Adding a consumption tax to the income tax adds more regressivity to the tax system and does not meet the fairness requirement. Adding a consumption tax to the income tax also will increase complexity. Small businesses have enough trouble meeting the burdens of collecting and remitting payroll and income tax withholdings. To also impose on these businesses the burden of collecting and remitting a VAT or national retail sales tax will greatly increase their compliance burdens. Finally, enacting a consumption tax on the federal level will impinge on the revenue base that has heretofore been reserved for the states and will make it difficult for the states to meet their funding needs.

Reform of the Income Tax

Although much of the focus of reform options presented to the Advisory Panel was on new tax systems, the Panel also heard from advocates of reform of the current income tax. In fact, the President has made clear that he wants a plan for reform of the income tax to be one of the options recommended by the Panel.

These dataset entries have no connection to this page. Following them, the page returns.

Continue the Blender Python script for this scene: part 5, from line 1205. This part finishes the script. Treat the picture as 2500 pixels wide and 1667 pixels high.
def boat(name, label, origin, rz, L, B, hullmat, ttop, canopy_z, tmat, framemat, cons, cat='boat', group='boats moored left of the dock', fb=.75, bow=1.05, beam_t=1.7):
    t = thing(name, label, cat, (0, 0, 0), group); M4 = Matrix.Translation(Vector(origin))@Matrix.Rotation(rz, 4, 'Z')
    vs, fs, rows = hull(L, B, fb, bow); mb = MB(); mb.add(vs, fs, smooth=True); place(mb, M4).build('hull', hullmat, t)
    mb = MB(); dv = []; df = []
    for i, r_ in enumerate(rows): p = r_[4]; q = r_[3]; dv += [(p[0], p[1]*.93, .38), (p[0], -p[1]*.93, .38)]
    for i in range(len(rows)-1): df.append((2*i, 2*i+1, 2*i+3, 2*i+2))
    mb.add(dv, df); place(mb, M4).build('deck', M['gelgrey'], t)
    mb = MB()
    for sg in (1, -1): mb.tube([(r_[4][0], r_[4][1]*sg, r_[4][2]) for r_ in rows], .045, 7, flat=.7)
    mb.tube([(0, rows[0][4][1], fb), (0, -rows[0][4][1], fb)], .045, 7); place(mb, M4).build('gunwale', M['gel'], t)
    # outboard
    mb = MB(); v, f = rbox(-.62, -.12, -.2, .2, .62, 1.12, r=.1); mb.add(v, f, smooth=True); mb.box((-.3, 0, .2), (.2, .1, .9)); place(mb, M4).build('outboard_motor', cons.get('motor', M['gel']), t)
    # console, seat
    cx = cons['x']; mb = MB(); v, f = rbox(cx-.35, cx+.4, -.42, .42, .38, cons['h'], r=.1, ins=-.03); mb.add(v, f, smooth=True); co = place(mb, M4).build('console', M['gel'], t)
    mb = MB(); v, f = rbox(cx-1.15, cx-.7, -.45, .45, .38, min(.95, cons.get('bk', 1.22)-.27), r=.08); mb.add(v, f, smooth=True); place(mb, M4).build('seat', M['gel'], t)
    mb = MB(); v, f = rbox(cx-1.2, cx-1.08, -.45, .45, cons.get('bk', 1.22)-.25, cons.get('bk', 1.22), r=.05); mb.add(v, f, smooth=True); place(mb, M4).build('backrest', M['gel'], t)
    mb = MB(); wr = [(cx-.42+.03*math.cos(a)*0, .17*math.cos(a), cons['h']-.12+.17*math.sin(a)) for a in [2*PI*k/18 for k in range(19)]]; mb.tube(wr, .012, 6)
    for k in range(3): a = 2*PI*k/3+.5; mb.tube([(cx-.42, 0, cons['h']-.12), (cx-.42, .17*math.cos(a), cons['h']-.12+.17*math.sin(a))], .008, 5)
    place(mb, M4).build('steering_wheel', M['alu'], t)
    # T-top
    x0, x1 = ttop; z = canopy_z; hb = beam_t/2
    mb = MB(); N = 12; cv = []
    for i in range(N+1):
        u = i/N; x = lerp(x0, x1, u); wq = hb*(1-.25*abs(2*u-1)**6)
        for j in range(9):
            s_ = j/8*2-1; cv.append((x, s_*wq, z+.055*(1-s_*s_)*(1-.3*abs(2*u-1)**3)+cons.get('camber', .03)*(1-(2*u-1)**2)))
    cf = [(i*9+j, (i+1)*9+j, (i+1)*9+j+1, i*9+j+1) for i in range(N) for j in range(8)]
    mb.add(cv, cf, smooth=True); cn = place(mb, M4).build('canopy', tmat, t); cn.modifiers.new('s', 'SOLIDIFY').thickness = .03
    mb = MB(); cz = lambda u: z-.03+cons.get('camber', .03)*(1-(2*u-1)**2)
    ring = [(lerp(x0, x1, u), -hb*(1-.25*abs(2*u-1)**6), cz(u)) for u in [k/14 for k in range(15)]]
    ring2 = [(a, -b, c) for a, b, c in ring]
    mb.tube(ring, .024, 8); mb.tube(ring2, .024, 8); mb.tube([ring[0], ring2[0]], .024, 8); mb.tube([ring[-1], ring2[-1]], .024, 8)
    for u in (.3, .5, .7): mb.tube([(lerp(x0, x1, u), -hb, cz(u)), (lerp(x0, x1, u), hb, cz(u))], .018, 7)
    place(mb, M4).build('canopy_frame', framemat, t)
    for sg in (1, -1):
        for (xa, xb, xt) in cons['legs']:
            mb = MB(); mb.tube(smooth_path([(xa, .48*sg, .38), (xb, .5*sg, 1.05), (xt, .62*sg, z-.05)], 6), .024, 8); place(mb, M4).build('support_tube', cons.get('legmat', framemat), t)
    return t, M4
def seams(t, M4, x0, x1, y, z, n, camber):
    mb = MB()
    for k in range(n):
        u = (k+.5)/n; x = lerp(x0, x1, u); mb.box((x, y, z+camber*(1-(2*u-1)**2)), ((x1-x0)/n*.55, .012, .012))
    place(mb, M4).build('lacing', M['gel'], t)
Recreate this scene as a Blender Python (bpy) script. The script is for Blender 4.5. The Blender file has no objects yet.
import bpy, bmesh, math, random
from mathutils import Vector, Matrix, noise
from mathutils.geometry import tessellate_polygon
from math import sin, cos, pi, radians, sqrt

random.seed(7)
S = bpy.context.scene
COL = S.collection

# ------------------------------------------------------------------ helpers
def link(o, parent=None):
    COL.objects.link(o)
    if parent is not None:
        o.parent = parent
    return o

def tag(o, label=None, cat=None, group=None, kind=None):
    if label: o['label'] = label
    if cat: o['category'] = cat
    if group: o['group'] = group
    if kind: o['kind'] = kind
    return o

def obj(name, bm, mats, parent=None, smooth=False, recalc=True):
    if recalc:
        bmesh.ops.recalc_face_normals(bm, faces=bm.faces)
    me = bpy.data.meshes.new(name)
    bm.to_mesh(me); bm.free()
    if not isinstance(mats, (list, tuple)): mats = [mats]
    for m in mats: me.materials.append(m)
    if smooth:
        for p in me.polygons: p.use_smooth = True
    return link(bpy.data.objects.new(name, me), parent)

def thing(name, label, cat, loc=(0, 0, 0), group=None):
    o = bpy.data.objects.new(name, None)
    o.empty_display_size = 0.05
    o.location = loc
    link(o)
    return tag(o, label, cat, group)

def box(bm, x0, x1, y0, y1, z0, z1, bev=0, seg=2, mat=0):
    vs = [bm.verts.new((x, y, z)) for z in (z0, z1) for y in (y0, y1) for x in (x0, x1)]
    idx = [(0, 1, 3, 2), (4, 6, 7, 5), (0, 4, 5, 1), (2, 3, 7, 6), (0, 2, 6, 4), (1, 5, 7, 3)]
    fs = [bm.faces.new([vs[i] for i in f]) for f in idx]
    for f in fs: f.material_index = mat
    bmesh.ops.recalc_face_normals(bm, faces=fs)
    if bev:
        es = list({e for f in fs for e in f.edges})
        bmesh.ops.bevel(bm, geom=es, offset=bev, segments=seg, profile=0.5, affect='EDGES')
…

One of the major reasons that income tax reform witnesses recommended that option is because the transition to a new system could have a detrimental impact on the economy for many years. Witnesses, as well as members of the panel, were also fearful of adopting a new type of tax – like a national retail sales tax – that has not been adopted by any other country. Income tax reform advocates were also concerned with the regressive nature of consumption taxes and the particularly unfair impact on senior citizens.

Witnesses advocated simplifying the current system by repealing the alternative minimum tax, lowering tax rates and broadening the tax base. Many felt that reforms could be made to the income tax to ameliorate the bias against savings and investment, without creating the complication and transition problems of moving toward a consumption tax.